## Start Supplied material

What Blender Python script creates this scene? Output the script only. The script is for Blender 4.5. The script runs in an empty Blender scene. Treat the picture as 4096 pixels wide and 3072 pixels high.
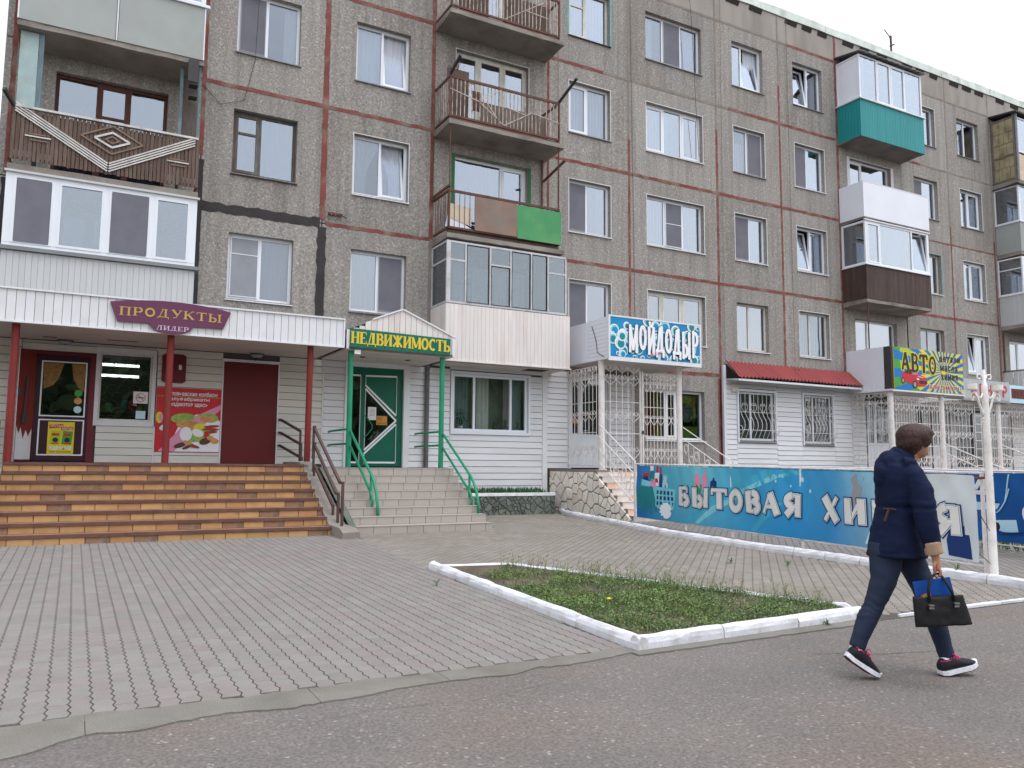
import bpy, bmesh, math, random
from mathutils import Vector, Matrix, noise as mnoise
random.seed(7)
R = math.radians
SC = bpy.context.scene
COL = SC.collection

# ------------------------------------------------------------------ camera
cam_d = bpy.data.cameras.new('camera')
cam = bpy.data.objects.new('camera', cam_d)
COL.objects.link(cam)
yaw, pitch, roll = R(28.50813), R(5.78325), R(.45198)
fwd = Vector((math.sin(yaw)*math.cos(pitch), math.cos(yaw)*math.cos(pitch), math.sin(pitch)))
rgt0 = Vector((math.cos(yaw), -math.sin(yaw), 0))
up0 = rgt0.cross(fwd)
rgt = math.cos(roll)*rgt0 + math.sin(roll)*up0
upv = -math.sin(roll)*rgt0 + math.cos(roll)*up0
M4 = Matrix((rgt, upv, -fwd)).transposed().to_4x4()
M4.translation = Vector((0, 0, 1.38))
cam.matrix_world = M4
cam_d.sensor_fit = 'HORIZONTAL'
cam_d.sensor_width = 36.0
cam_d.lens = 36.0*3211.958/4096
cam_d.clip_start = .05
cam_d.clip_end = 1500
SC.camera = cam

# ------------------------------------------------------------------ sky, sun, exposure
SUN_EL = R(70)        # high, veiled sun on the street side
world = bpy.data.worlds.new('World')
SC.world = world
world.use_nodes = True
nt = world.node_tree
bg = nt.nodes['Background']
sky = nt.nodes.new('ShaderNodeTexSky')
sky.sky_type = 'NISHITA'
sky.sun_disc = False
sky.sun_elevation = SUN_EL
sky.sun_rotation = R(152)
sky.air_density = 3.0
sky.dust_density = 2.0
sky.ozone_density = 1.0
hs = nt.nodes.new('ShaderNodeHueSaturation')
hs.inputs['Saturation'].default_value = .22
nt.links.new(sky.outputs[0], hs.inputs['Color'])
tint = nt.nodes.new('ShaderNodeMixRGB'); tint.blend_type = 'MULTIPLY'; tint.inputs[0].default_value = 1; tint.inputs[2].default_value = (.955, .975, 1.06, 1)   # cool overcast
nt.links.new(hs.outputs[0], tint.inputs[1])
nt.links.new(tint.outputs[0], bg.inputs['Color'])
bg.inputs['Strength'].default_value = .15
sun_d = bpy.data.lights.new('sun', 'SUN')
sun_d.energy = .6
sun_d.angle = R(40)
sun_d.color = (1, .98, .96)
sun = bpy.data.objects.new('sun', sun_d)
COL.objects.link(sun)
sd = Vector((math.sin(R(152))*math.cos(SUN_EL), math.cos(R(152))*math.cos(SUN_EL), math.sin(SUN_EL)))
sun.rotation_euler = (-sd).to_track_quat('-Z', 'Y').to_euler()
SC.view_settings.view_transform = 'Standard'
SC.view_settings.look = 'None'
SC.view_settings.gamma = 1
SC.view_settings.use_curve_mapping = False
SC.view_settings.exposure = .8

# ------------------------------------------------------------------ helpers: materials
def lin(r, g=None, b=None):
    if g is None: g = b = r
    def f(c):
        c /= 255.
        return c/12.92 if c <= .04045 else ((c+.055)/1.055)**2.4
    return (f(r), f(g), f(b), 1)

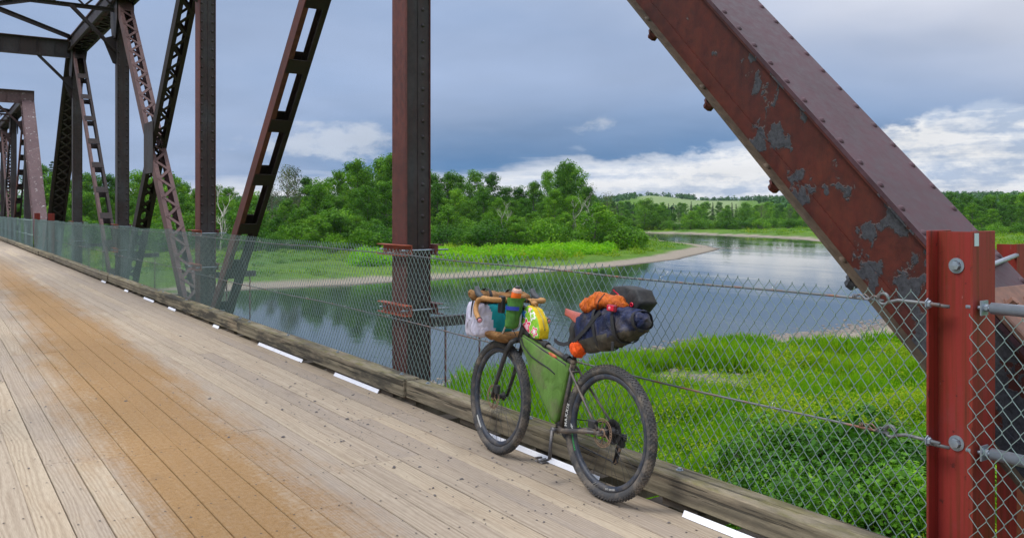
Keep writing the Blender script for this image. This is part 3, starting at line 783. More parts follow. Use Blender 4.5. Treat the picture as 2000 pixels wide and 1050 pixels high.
def g_redpost(t):
    P = t.pos(); st = t.noise(t.map(P, (22, 22, .5)), 2.2, 5, .65); n = t.noise(P, 3.0, 4); z = t.xyz(P)[2]
    c = t.mix(st.ss(.42, .66), (.245, .024, .018), (.155, .025, .009)); c = t.mix(st.ss(.62, .72), c, (.055, .011, .008)); c = t.mix(t.noise(P, 4, 5, .7).ss(.5, .75) * .5, c, (.21, .045, .05))
    ch = t.noise(t.map(P, (16, 16, 5)), 2.2, 6, .7).ss(.66, .72) * z.ss(.7, 1.1) * z.ss(1.5, 1.2)
    c = t.mix(ch * .8, c, (.42, .25, .25)); sp = (t.noise(P, 45, 3, .6) * .6 + t.noise(P, 9, 3, .6) * .4).ss(.60, .65); c = t.mix(sp * .7, c, (.05, .012, .01))
    return {'Base Color': c, 'Roughness': .55, 'Normal': t.bump(st * .3 + n * .2, .004), 'Specular IOR Level': .4}
M_REDPOST = material('red_gloss_paint', g_redpost)
M_GALV = material('galvanised_steel', lambda t: {'Base Color': t.mix(t.noise(t.pos(), 25, 5, .6), (.20, .25, .30), (.40, .45, .50)), 'Roughness': .42, 'Metallic': .55})
M_WIRE = material('fence_wire', lambda t: {'Base Color': t.mix(t.noise(t.pos(), 6, 4), (.14, .215, .205), (.32, .42, .40)), 'Roughness': .38, 'Metallic': .35})
M_ROD = material('rusty_rod', lambda t: {'Base Color': t.mix(t.noise(t.pos(), 9, 4).ss(.5, .72), (.16, .17, .175), (.27, .12, .07)), 'Roughness': .55, 'Metallic': .4})
M_TIE = material('tie_wire', color=(.62, .62, .60), rough=.35, metal=.6)

def wood(name, a, b, dark, grain=1.0, rc=.60, blo=.30, stain=False, moss=0.0, rings=9.0, axis=1, joint=True):
    def f(t):
        o = t.coord(); r = t.orand(); P = t.pos(); x, y, z = t.xyz(o)
        off = t.comb(r * 37.0, r * 91.0, r * 53.0); q = t.vadd(o, off)
        sc_ = (1, .09, 1); warp = t.noise(t.map(q, (3, .55, 3)), 1.0, 3, .5)
        # growth rings cut along the board
        cx = (x + (r - .5) * .10 + (warp - .5) * .13); rr = (cx * cx + (z + .02 + r * .05) * (z + .02 + r * .05))._m('SQRT')
        ring = (rr * (400.0 * grain * rings / 9) + warp * 15.0).sin() * .5 + .5
        fib = t.noise(t.map(q, (60, 1.6, 60)), 1.6, 5, .65); fine = t.noise(t.map(q, (190, 8, 190)), 1.5, 3, .6); blot = t.noise(t.map(q, (5, 1.1, 5)), 1.3, 4, .6)
        c = t.mix(ring.pw(1.6) * rc + fib.ss(.35, .75) * .26, a, b)
        c = t.mix(fib.ss(.60, .80) * (rc * .7), c, dark)
        c = t.mix(blot.ss(.42, .70) * blo, c, t.mix(r, (.29, .26, .235), (.33, .235, .15)))
        br = r * .20 + .90; c = t.mix(1.0, c, t.comb(br, br, br * (r * -.06 + 1.03)), 'MULTIPLY')
        c = t.mix(.5, c, t.mix(fine.ss(.25, .7), (.68, .66, .64), (1.2, 1.2, 1.2)), 'MULTIPLY')
        rough = .82
        h = fib * .5 + ring * .25 + fine * .3
        if stain:
            px, py, pz = t.xyz(P)
            wv = t.noise(t.map(P, (1.2, .16, 1)), 1.0, 3, .6); w2 = t.noise(t.map(P, (3.5, .9, 1)), 1.4, 6, .66)
            ctr = (py * .028).mn(.42) + 1.25 + (wv - .5) * .55
            wd = .50 + (w2 - .5) * .7
            m = ((px - ctr).abs() / wd).ss(1.6, .15) * (w2 * .9 + .50).mn(1.0)
            m = m * py.ss(38.0, 14.0, .35, 1.0)
            grit = t.noise(P, 190, 3, .7); g2 = t.noise(P, 26, 5, .75); m = (m * 1.25 + (g2 - .5) * 1.5 * (m * (1.0 - m) * 4.0))._m('ADD', -.06, clamp=True)
            sand = t.mix(grit.ss(.3, .7), (.200, .105, .034), (.40, .230, .082)); sand = t.mix(g2.ss(.50, .72) * .45, sand, (.17, .095, .042))
            c = t.mix(m * (g2.ss(.3, .62) * .22 + .70), c, sand)
            dirt = t.noise(t.map(P, (2.2, 1.2, 1)), 1.1, 5, .7).ss(.56, .72); c = t.mix(dirt * .28, c, (.16, .12, .085))
            edge = px.ss(2.9, 3.3); c = t.mix(edge * .25, c, (.22, .175, .13))
            h = h * (1.0 - m * .6) + grit * m * .8 + g2 * m * .5
        if rc > .8:
            ck = t.noise(t.map(q, (26, .7, 26)), 1.5, 4, .6).ss(.585, .62); c = t.mix(ck * .8, c, (.035, .03, .022)); h = h - ck * 1.5
        if moss:
            up = t.xyz(t.o(t.n('ShaderNodeNewGeometry'), 'Normal'))[2]
            mm = t.noise(t.map(P, (7, 3, 7)), 2.0, 6, .7).ss(.42, .66) * up.ss(.3, .8)
            c = t.mix(mm * moss, c, (.16, .145, .045))
            bl = t.noise(t.map(P, (2.5, .7, 4)), 1.6, 6, .7).ss(.44, .60) * (y_ := t.xyz(P)[1]).ss(5.6, 6.8, .55, 1.0) * y_.ss(17.0, 14.5, .5, 1.0)
            c = t.mix(bl * .88 * (r * .9 + .35).mn(1.0), c, (.042, .040, .034)); h = h + bl * -.3
        return {'Base Color': c, 'Roughness': rough, 'Normal': t.bump(h, .0035, .9), 'Specular IOR Level': .22}
    return material(name, f)
M_PLANK = wood('weathered_deck_plank', (.410, .338, .252), (.285, .224, .160), (.17, .125, .088), stain=True)
M_TIMBER = wood('mossy_curb_timber', (.255, .22, .15), (.135, .115, .078), (.05, .042, .03), grain=.30, rc=.85, moss=.75)
M_BLOCK = wood('dark_block', (.10, .08, .055), (.07, .055, .04), (.03, .025, .02))
M_WHITE = material('white_painted_board', lambda t: {'Base Color': t.mix(t.noise(t.pos(), 14, 6, .75).ss(.52, .78) * .55, (.86, .86, .89), (.42, .38, .32)), 'Roughness': .6})
M_NAIL = material('rusty_nail', color=(.06, .045, .04), rough=.7)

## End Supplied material

▸ Short problem:
Everything from the first line to the line with "COL = SC.collection" must be repeated exactly, and nothing else. Leave the pictures out.

▸ Expected output:
What Blender Python script creates this scene? Output the script only. The script is for Blender 4.5. The script runs in an empty Blender scene. Treat the picture as 4096 pixels wide and 3072 pixels high.
import bpy, bmesh, math, random
from mathutils import Vector, Matrix, noise as mnoise
random.seed(7)
R = math.radians
SC = bpy.context.scene
COL = SC.collection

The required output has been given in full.